Ante este problema de transporte, todas las noches me voy desde el tranquilo y amable San Miguel hasta el movido y sabroso Rímac, lugar donde viví parte de mi infancia y jure jamás volver –ahora resulta gracioso ver como me atoro, ahogo y arrojo mis propias palabras-. LA rutina es casadamente jodida. Me levanto antes de las 5:00 am salgo a tomar el carro a más tardar a las 5:30 am y estoy llegando al trabajo minutos antes de las 6:00 am, y es ahí en donde permanezco ocho horas clavadas sentado frente a una computadora, escribiendo noticias y sudándome hasta el poto. Luego salgo a las 2:00 pm (a menos que tenga más cosas que hacer y me quede una media hora más), tomo el caro y a eso de las 3:00 pm llego a mi sacrosanto hogar; molido; agotado; sudado y apestado. Por más raro que resulte así es.

Una noche llegué temprano a la casa del concurrido Rímac en donde no tengo ni una radio. Miré a mi alrededor, ansioso y al borde de la desesperación. Las horas pasaban lentas y ni siquiera sueño tenía. Me fui a sentar en la sala y mire el suelo que estaba algo opaco. ”¡Limpiaré!” pensé. Fui hasta el patio y no encontré escoba. Recordé que la última que tuve la rompí en mis tontos intentos de creerme una estrella de rock y hacer unas piruetas con ella. Me sonrojé un poco ante aquel estúpido recuerdo. “A veces eres un reverendo cojudo que piensa y hace huevadas” dijo mi Dios interior. Agache la cabeza arrepentido, como un niño cuando es resondrado , y regresé a la sala.

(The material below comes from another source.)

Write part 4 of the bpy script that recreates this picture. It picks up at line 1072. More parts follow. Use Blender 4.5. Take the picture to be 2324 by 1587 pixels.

Me senté de nuevo en el sofá y entonces pensé en pedir presado la escoba de mi tía. Subí al segundo piso y consulté mi pedido; mi tía muy buenamente accedió pero me sugirió que no barriera de noche. “A estas horas no se barre. Eso llama a la pobreza.” me advirtió. Arqueé la ceja y pensé en o que me había dicho pero no encontraba una razón lógica a lo que me había dicho, sin embargo prometí  hacerle caso y regresé al primer piso con la escoba en la mano.

El problema de la lógica de mi tía era que yo solo llegaba a aquella casa cuando el sol ya estaba oculto. Entonces ¿Cuándo iba a limpiar? En contra de la filosofía de mi familiar y al margen de quedar pobre, decidí sacudir el polvo que se había apoderado de mi pobre hogar. Dispuse empezar por mi cuarto el cual estaba algo desarreglado, algo empolvado y algo helado. En medio de mis labores domesticas me encontré con una pequeña visitante: una araña. Ella había decidido tejer una telaraña en una esquina de mi habitación y se había acomodado conchudamente ahí. “Te cagaste” pensé. Cogí la escoba, apunte bien y la estrellé contra aquella asquerosa invasora.

No creo haber ejercido mucha fuerza al aplastar al pequeño arácnido. Sin embargo este hubiera bloqueado mi ataca logrando escaparse, no si antes romper mi arma de defensa en dos. “¡¡Conchesumare la cague!!” empecé a repetirme varias veces mientras recogía, horrorizado, la destrozada escoba. Traté de acomodar para que pareciera integra de nuevo pero era como si el mínima corriente de aire la volviera a desarmar. Busque algún pegamento en casa pero no encontré nada. Empecé a sudar frío ante la frustración que me provocaba no poder encontrar una solución a mi ridículo problema. Y es que para quienes no conocen a mi tía ella es muy recelosa con sus cosas y las cuida al mínimo.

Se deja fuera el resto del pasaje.